■ DATASET SECTION ■
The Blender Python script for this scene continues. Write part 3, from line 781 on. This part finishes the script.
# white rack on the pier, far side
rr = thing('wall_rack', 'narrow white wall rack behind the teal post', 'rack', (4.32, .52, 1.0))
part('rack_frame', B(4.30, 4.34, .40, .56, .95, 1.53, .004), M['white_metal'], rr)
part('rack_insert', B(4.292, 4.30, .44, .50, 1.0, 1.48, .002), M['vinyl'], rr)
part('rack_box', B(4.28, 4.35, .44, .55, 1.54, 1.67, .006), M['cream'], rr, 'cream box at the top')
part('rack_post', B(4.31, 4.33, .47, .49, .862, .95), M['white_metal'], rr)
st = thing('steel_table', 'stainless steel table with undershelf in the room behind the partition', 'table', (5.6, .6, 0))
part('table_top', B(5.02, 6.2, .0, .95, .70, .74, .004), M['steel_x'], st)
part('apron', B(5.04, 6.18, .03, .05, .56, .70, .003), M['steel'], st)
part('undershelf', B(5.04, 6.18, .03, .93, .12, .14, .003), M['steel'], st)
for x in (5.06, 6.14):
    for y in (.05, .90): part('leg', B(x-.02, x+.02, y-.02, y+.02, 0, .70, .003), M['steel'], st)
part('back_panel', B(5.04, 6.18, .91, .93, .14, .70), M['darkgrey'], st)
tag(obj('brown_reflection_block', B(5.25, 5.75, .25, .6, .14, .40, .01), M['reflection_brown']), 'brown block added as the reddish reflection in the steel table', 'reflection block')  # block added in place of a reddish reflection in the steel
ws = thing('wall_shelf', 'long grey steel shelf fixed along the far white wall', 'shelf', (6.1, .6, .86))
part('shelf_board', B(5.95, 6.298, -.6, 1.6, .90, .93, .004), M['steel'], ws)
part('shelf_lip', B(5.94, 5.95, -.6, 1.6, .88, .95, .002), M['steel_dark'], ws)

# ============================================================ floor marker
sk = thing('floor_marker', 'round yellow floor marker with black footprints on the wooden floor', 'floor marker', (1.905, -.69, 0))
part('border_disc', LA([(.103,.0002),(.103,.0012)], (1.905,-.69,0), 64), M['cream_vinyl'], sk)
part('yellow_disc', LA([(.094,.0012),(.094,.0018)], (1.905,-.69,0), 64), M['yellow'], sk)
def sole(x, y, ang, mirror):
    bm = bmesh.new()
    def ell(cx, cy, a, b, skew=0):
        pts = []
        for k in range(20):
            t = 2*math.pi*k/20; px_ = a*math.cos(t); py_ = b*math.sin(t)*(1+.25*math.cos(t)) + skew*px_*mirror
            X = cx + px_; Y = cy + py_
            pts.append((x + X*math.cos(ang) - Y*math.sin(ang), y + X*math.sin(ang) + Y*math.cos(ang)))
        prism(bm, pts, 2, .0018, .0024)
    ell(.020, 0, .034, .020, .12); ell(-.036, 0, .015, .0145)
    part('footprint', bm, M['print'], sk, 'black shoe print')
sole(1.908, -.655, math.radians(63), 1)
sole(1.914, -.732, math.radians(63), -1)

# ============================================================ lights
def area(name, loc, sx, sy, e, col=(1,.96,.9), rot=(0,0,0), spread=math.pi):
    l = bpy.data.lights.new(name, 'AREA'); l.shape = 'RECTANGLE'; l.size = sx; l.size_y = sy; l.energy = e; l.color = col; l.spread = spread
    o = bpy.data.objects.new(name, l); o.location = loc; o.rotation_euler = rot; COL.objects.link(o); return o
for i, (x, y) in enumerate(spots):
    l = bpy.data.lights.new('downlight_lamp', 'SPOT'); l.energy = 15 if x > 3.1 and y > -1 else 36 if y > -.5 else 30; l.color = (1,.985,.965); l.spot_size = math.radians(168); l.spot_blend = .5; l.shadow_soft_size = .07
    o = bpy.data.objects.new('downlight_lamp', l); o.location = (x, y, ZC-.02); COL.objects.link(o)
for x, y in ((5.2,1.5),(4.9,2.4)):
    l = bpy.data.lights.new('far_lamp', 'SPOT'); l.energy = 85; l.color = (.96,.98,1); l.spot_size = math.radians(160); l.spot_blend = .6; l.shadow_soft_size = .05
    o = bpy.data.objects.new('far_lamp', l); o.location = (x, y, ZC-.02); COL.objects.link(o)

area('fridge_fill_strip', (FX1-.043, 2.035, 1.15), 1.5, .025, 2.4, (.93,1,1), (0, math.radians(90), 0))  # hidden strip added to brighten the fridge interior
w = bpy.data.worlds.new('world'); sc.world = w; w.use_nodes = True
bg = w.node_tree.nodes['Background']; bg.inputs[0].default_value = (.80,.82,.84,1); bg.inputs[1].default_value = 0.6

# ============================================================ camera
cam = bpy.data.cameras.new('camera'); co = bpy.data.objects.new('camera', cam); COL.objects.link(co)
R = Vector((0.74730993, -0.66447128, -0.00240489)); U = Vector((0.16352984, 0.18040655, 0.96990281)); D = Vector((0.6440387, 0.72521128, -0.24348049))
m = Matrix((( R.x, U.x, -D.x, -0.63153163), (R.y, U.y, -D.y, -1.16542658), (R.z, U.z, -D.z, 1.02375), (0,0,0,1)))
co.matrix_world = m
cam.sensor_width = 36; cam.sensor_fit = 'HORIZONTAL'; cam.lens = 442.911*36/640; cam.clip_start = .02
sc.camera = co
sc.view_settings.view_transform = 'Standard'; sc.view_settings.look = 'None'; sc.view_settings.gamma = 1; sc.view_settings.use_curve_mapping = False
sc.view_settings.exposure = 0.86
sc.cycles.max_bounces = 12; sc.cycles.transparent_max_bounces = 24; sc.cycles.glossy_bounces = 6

■ TASK OBJECTIVE ■
Look above and repeat, character for character, the lines from the first one to the line with "1.6, .88, .95, .002), M['steel_dark'], ws)", counting both.

■ EXERCISE RESULT ■
The Blender Python script for this scene continues. Write part 3, from line 781 on. This part finishes the script.
# white rack on the pier, far side
rr = thing('wall_rack', 'narrow white wall rack behind the teal post', 'rack', (4.32, .52, 1.0))
part('rack_frame', B(4.30, 4.34, .40, .56, .95, 1.53, .004), M['white_metal'], rr)
part('rack_insert', B(4.292, 4.30, .44, .50, 1.0, 1.48, .002), M['vinyl'], rr)
part('rack_box', B(4.28, 4.35, .44, .55, 1.54, 1.67, .006), M['cream'], rr, 'cream box at the top')
part('rack_post', B(4.31, 4.33, .47, .49, .862, .95), M['white_metal'], rr)
st = thing('steel_table', 'stainless steel table with undershelf in the room behind the partition', 'table', (5.6, .6, 0))
part('table_top', B(5.02, 6.2, .0, .95, .70, .74, .004), M['steel_x'], st)
part('apron', B(5.04, 6.18, .03, .05, .56, .70, .003), M['steel'], st)
part('undershelf', B(5.04, 6.18, .03, .93, .12, .14, .003), M['steel'], st)
for x in (5.06, 6.14):
    for y in (.05, .90): part('leg', B(x-.02, x+.02, y-.02, y+.02, 0, .70, .003), M['steel'], st)
part('back_panel', B(5.04, 6.18, .91, .93, .14, .70), M['darkgrey'], st)
tag(obj('brown_reflection_block', B(5.25, 5.75, .25, .6, .14, .40, .01), M['reflection_brown']), 'brown block added as the reddish reflection in the steel table', 'reflection block')  # block added in place of a reddish reflection in the steel
ws = thing('wall_shelf', 'long grey steel shelf fixed along the far white wall', 'shelf', (6.1, .6, .86))
part('shelf_board', B(5.95, 6.298, -.6, 1.6, .90, .93, .004), M['steel'], ws)
part('shelf_lip', B(5.94, 5.95, -.6, 1.6, .88, .95, .002), M['steel_dark'], ws)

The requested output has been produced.